There is something undeniably wistful about Mohammed Feroz Dehlavi when he speaks. He may have penned ‘Hamare Zamane ki Dilli’ with a mix of nostalgia and longing, but today he is saddened at the decline of the city.
He says he longs for the days when he would go to Urdu Bazaar opposite Jama Masjid, and immerse himself in the world of letters in iconic book shops offering Urdu literature, including Saqib Book Depot, Nadwatul Muslameen, Jamaat-e-Islami’s outlet, Qutub Khana Hameedia, Central Book Depot, Anjuman Taraqqi Hindi’s outlet and so many others.

The lost shops People in large numbers shopping at the market opposite Jama Masjid, in Old Delhi | Photo Credit: SUSHIL KUMAR VERMA
“It pains me to go there today. There are only a few shops remaining now,” he says, adding ruefully, “Today, there are chicken and mutton shops, biryani corners. I call it Murgh-o-Mahi Bazaar, not Urdu Bazaar.”
He is pragmatic enough to understand that Urdu is “no longer the language of the economy” and “a language that fails to get you job or earn a living finds few takers” He says, “There are shoe, music or paan shops in place of book shops. The iconic Qutub Khana Rasheedia of 1930s no longer exists. Places where people used to read and discuss books, say at Sangam Kitab Ghar, Maktaba Burhan, Maktaba Shara or Azad Book Depot are all gone. Where does one discuss, debate or even read now? Like a generation has quietly slipped away.”
Also, gone is the Shama magazine He recalls old-timers buying the magazine for its moamma, and a pickle-seller in Chitli Qabar being smart enough to sell the puzzle only after making a photocopy for himself. Such was the popularity of the moamma that Shama went on to carve out its own niche as probably the first Urdu magazine on cinema. “The same fate has fallen neighbourhood libraries which used to lend books for two paise a day in Old Delhi. The moamma ended around 30 years ago. The libraries with books-on-hire facilities also shut shop around the same time.”

Feroz Dehlavi | Photo Credit: Special Arrangement
Dehlavi’s book covers a vast spectrum of the city’s life from 1857 to 1975. Even as he talks of social traditions and hangouts of Old Delhi, the land of endless soirees and mehfils, he remembers many historic moments in the city.
Feroz comes up with a nice slice of nostalgia. “When the 1911 Durbar took place and India’s capital was being shifted from Calcutta to Delhi, the procession for Kingsway Camp started from the stairs of Jama Masjid. Tickets were sold here to be a part of the historic event. Abdul Rehman sahib has written about it in great detail.”

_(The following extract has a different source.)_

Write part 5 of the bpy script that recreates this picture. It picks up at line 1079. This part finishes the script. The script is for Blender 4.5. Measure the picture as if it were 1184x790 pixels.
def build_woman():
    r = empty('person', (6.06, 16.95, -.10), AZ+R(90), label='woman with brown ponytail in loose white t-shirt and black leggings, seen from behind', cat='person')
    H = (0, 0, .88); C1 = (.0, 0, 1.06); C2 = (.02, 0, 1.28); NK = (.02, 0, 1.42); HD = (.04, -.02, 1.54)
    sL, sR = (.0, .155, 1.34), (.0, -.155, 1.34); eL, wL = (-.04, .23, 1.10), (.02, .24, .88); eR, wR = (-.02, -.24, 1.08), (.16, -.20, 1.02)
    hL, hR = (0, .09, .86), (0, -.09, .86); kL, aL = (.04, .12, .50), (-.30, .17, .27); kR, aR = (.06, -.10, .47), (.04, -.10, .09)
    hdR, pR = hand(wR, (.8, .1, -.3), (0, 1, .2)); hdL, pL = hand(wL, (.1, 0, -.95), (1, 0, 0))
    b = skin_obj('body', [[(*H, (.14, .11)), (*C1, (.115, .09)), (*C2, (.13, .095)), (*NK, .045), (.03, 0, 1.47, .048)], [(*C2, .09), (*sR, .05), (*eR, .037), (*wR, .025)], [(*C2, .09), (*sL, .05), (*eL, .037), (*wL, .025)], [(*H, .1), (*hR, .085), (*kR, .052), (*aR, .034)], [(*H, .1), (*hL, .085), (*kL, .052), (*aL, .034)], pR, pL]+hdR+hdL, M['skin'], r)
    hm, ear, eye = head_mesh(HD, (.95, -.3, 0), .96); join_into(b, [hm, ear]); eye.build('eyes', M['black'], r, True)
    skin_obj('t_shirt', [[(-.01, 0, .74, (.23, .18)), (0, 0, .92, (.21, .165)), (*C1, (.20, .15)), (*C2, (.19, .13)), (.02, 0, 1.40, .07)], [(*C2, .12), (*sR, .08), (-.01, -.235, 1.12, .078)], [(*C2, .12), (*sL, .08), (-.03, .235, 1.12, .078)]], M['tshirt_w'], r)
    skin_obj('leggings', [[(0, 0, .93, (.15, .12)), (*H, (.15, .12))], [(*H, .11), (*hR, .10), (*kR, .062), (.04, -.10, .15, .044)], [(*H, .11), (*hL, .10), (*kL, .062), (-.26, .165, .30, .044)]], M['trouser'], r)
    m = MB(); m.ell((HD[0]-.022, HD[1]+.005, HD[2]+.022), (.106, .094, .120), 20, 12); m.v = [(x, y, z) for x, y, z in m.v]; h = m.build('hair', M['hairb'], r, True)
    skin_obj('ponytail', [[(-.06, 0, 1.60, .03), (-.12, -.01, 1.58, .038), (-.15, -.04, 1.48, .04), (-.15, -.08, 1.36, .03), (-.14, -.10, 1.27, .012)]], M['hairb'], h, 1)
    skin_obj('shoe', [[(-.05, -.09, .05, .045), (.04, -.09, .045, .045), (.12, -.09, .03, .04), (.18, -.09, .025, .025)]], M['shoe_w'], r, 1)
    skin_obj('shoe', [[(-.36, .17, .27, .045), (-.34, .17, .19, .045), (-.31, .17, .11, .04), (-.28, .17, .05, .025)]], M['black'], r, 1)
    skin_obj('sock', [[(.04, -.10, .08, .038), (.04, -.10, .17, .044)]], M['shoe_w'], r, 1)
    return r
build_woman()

Replete with such anecdotes, the book is a result of painstaking research, hours spent in libraries, poring over books penned by those who loved Delhi. “I am a 12th-generation Dilliwallah. I am most attached to Dilli. Whatever I have heard from my elders, read or was told about the city, I decided to pen it down for the benefit of coming generations. Urdu is my language of speech and writing. So, I decided to do this book in Urdu,” he says.
Stating that he did a lot of research for many years for the book, Feroz says he read many authors on the subject. He also went through books and documents at the Urdu Akademi, Urdu Ghar, the library at Zakir Husain college. (Incidentally, Feroz used to teach at Zakir Husain from 1983 to 2008. Interestingly, he was a student at the same college.) He concludes, “I finally concentrated on the period between 1857 and 1975, The idea was to preserve the social life of the city, the small traditions and culture for the next generation.”